Trekkers to test Bering Strait

By NUNATSIAQ NEWS

A Belgian and an Alaskan are scouting ice conditions on the treacherous Bering Strait for an expedition across it next year.

Dixie Dansercoer, 42, and Troy Henkels, 37, were were in the village of Wales, the last community before North America drops into water.

The two men, who are experienced adventurers in extreme cold, told the Anchorage Daily News they hadn’t expected the strong winds and expanses of frigid water, which have forced them to scrap their plan of using kites to propel them on skis across the ice of the strait.

The team joins others, usually foreigners, who are fixated on getting across the 75 km-stretch of ice and water between Alaska and the Russian Far East,

Since the mid-1980s, many, including elite athletes and the mentally ill, have tried to cross the strait by swimming, dog mushing and bicycling.

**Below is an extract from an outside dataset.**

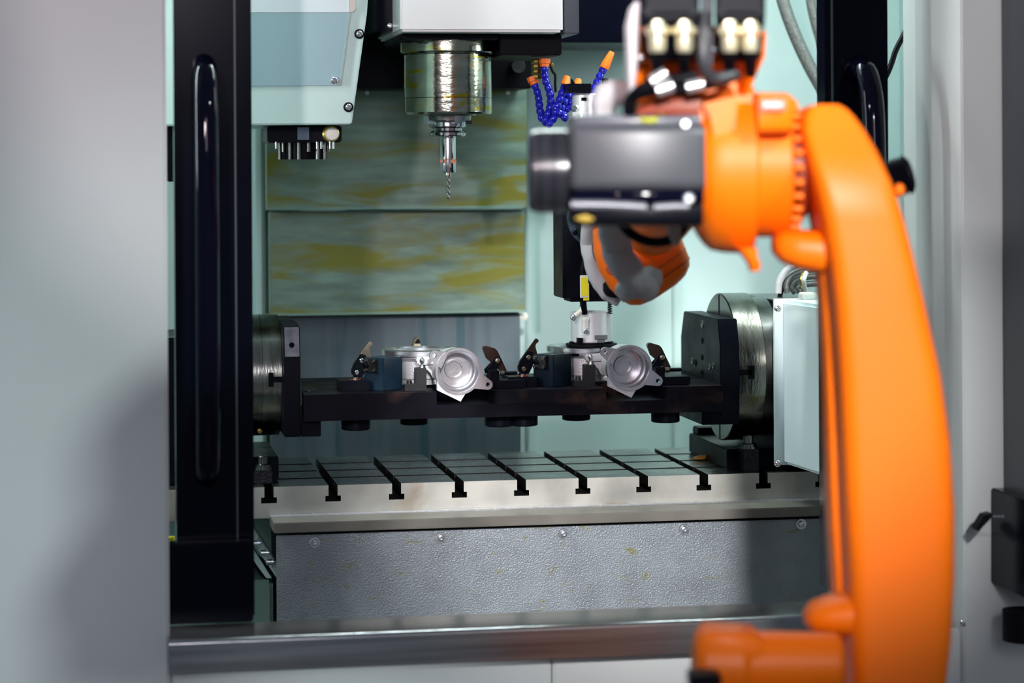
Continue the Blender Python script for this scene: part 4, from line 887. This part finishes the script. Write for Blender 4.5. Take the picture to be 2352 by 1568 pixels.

In 2002, British multimillionaire Steve Brooks and a partner made it through the ice to the international dateline, in an amphibious vehicle, before Russian border guards cut the journey short.

Most expeditions fail because of the ice, wind and water currents. Polar bears, hypothermia and frostbite are other hazards.

One man claims he made the trek. Russian explorer Dmitry Shparo and his son Matvey entered the Guinness Book of World Records in 1998 after they crossed from Siberia to Alaska, mostly drifting hundreds of kilometers north on sheets of ice.